Would it be safe to say that any book that makes the bestsellers list will be made into a movie?
New York Times Bestselling novel "Gone Girl" by Gillian Flynn will be coming to the big screen. The book is just behind E.L. James' trilogy, "Fifty Shades of Grey," which is holding the top three spots on the Combined Print and E-Book Fiction list, the its number one on the Hardcover Fiction list.
According to Deadline, in a summer auction that reached seven-figures, 20th Century Fox acquired "Gone Girl," which was published by Crown. The film adaption will be produced by Reese Witherspoon and Bruna Papandrea, along with Leslie Dixon. Flynn will write the screenplay.
"Gone Girl," which was published in June 2012 and has become a New York Times bestseller, is about a young married couple whose marriage gets turned upside down. Amy and Nick, the two narrators of the story, once were a perfect young love who lived in Manhattan. After losing their jobs and moving to a small town in Missouri, the marriage starts disintegrating. On their fifth anniversary, Amy disappears.
Flynn writes a crime novel that notes about marriage life and how it can really be. Salon.com calls "Gone Girl" "a good crime novel."

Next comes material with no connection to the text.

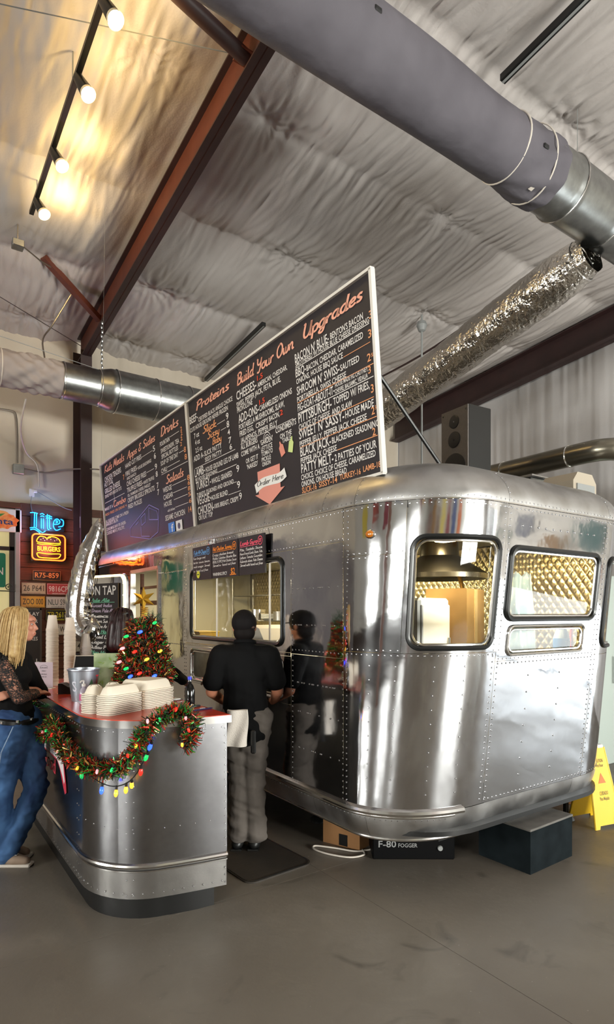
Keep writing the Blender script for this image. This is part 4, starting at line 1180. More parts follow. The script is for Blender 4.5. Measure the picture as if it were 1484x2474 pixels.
wb(MB().add([(1.553, 3.062, .12), (1.553, 3.062, 1.06), (1.553, 5.55, 1.06), (1.553, 5.55, .12)], [(0, 1, 2, 3)]), 'back_panel', calu2, ct)
wb(MB().tube([(a, b, .30) for a, b in counter_plan(-.004)], .014, 8), 'bead', M['alu_bead'], ct)
wb(MB().tube([(a, b, .272) for a, b in counter_plan(-.001)], .006, 6), 'bead', M['alu_bead'], ct)
tp = counter_plan(-.018); tp[0] = (1.575, tp[0][1]); tp[-1] = (1.575, tp[-1][1]); 
wb(MB().prism(tp, 1.055, 1.096), 'edge_band', M['alu_bead'], ct)
tp2 = counter_plan(-.012); tp2[0] = (1.57, tp2[0][1]); tp2[-1] = (1.57, tp2[-1][1])
redtop = mat('red_laminate', '#d0442c', .22, 0, noise=(9, '#c23b26', .3))
wb(MB().prism(tp2, 1.096, 1.10), 'countertop', redtop, ct)
kp = counter_plan(.035); kp[0] = (1.50, kp[0][1] + .02)
wb(MB().prism(kp, 0.0, .125), 'toe_kick', M['black'], ct)
# rivets
rv = MB()
def crivet(p, n, r=.0048):
    p = Vector(p); n = Vector(n); u = n.orthogonal().normalized(); v = n.cross(u)
    b = [p + (u * math.cos(k * PI / 3) + v * math.sin(k * PI / 3)) * r for k in range(6)] + [p + (u * math.cos(k * PI / 3) + v * math.sin(k * PI / 3)) * r * .6 + n * r * .6 for k in range(6)] + [p + n * r * .75]
    rv.add(b, [(k, (k + 1) % 6, 6 + (k + 1) % 6, 6 + k) for k in range(6)] + [(6 + k, 6 + (k + 1) % 6, 12) for k in range(6)])
cp = [Vector((*p, 0)) for p in counter_plan()]
def at_len(l):
    for a, b in zip(cp[:-1], cp[1:]):
        d = (b - a).length
        if l <= d: 
            t = (b - a) / d; return a + t * l, Vector((-t.y, t.x, 0)) * -1
        l -= d
    return cp[-1], Vector((0, 1, 0))
TOT = sum((b - a).length for a, b in zip(cp[:-1], cp[1:]))
l = .03
while l < TOT - .1:
    p, n = at_len(l)
    n = -n if n.dot(p - Vector((1.25, 4.2, 0))) < 0 else n
    for z in (.15, 1.03): crivet((p.x, p.y, z), n)
    l += .055
for lr in (.012, .52, .56, .98, 1.02):
    p, n = at_len(lr); n = -n if n.dot(p - Vector((1.25, 4.2, 0))) < 0 else n
    for z in np.arange(.14, 1.04, .042 if lr < .1 else .085): crivet((p.x, p.y, z), n)
for lr in np.arange(.1, 1.0, .085):
    p, n = at_len(lr); n = -n if n.dot(p - Vector((1.25, 4.2, 0))) < 0 else n
    crivet((p.x, p.y, .50 + .05 * (lr - .4) ** 2), n)
tag(wb(rv, 'rivet', M['rivet'], ct), 'small rivets on the counter panels', kind='stuff')
# logo decal on the public side: striped flying figure with red outline and lettering
lg = lambda a, b, c: (.858 - c - CL.x, 4.62 - a - CL.y, .60 + b - CL.z)          # a runs towards the camera
dred = mat('decal_red', '#c8364a', .5); dwh = mat('decal_white', '#e8dfe0', .5); dgr = mat('decal_pale', '#b9b3c6', .5)
MB().prism([(-.35, .22), (.50, .27), (.62, .23), (.70, .12), (.75, .02), (.76, -.03), (.72, -.05), (.66, 0), (.58, .08), (.50, .12), (-.35, .12)], .0008, .0016, lg).build('logo_outline', dred, ct)
MB().prism([(-.34, .21), (.50, .258), (.60, .22), (.68, .12), (.715, .03), (.70, .01), (.655, .05), (.57, .10), (.50, .13), (-.34, .13)], .0018, .0024, lg).build('logo_body', dwh, ct)
for i in range(4): MB().prism([(-.34, .140 + i * .020), (.52, .148 + i * .026), (.52, .153 + i * .026), (-.34, .146 + i * .020)], .0026, .003, lg).build('logo_stripe', dgr, ct)
q = MB(); put_text(q, 'Food', .05, .015, .40, .10, z=.0012, fr=lg); q.build('logo_lettering', dred, ct, sharp=None)
# ------------------------------------------------------------------ nested open clamshell boxes
pulp = mat('moulded_pulp', '#e6dccb', .85, bump=(60, .0006))
pulp2 = mat('moulded_pulp_edge', '#d5bfa6', .85)
def dome(w, d, h, r=.05, lip=.012, dents=()):
    """inverted tray: flange at z=0, domed top"""
    def loop(w_, d_, r_, n=5):
        pts = []
        for cx, cy, a0 in ((w_ / 2 - r_, d_ / 2 - r_, 0), (-w_ / 2 + r_, d_ / 2 - r_, PI / 2), (-w_ / 2 + r_, -d_ / 2 + r_, PI), (w_ / 2 - r_, -d_ / 2 + r_, 1.5 * PI)):
            for i in range(n + 1): a = a0 + PI / 2 * i / n; pts.append((cx + r_ * math.cos(a), cy + r_ * math.sin(a)))
        return pts
    lv = [(w, d, r, -.006), (w, d, r, 0), (w - 2 * lip, d - 2 * lip, r * .9, .001), (w - .05, d - .05, r * .8, h * .75), (w - .075, d - .075, r * .7, h), ]
    vs = []; n = None
    for a, b, c, z in lv:
        p = loop(a, b, c); n = len(p); vs += [(x, y, z) for x, y in p]
    fs = [(k * n + i, k * n + (i + 1) % n, (k + 1) * n + (i + 1) % n, (k + 1) * n + i) for k in range(len(lv) - 1) for i in range(n)]
    fs.append(tuple(range((len(lv) - 1) * n, len(lv) * n)))
    return MB().add(vs, fs)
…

Janet Maslin from the New York Times said, ""Ice-pick-sharp... Spectacularly sneaky... Impressively cagey... Gone Girl is Ms. Flynn's dazzling breakthrough. It is wily, mercurial, subtly layered and populated by characters so well imagined that they're hard to part with - even if, as in Amy's case, they are already departed."
People magazine called the novel "an irresistible summer thriller" and the Associated Press said, "It's simply fantastic: terrifying, darkly funny and at times moving." USA Today gave Flynn's novel three out of four stars and said, "Will astound readers who will roll over, look at their mate and wonder, 'Who are you, really?'"
Word and Film describes how Flynn wrote the book:
"Flynn delivers a portrait of a relationship fractured along familiar gender lines - men = lazy, forgetful, thoughtless, habit-bound, self-absorbed, consumed with ease over excellence; women = controlling, demanding, cold, angry, rigid, fault-finding, detached - while dodging the cliche and sentiment swamping this well-trod terrain."
The website also reported that Witherspoon will also play Amy.
"Reese Witherspoon is ideally cast as Amy, the novel's Type A titular tigress. And we can only see it as a positive sign that Flynn has been enlisted to adapt her intricate cautionary tale of depraved domestic discord for the big screen."
Some stars were named to possibly play the role of Nick, Amy's husband. It mentioned Jude Law and Matt Damon.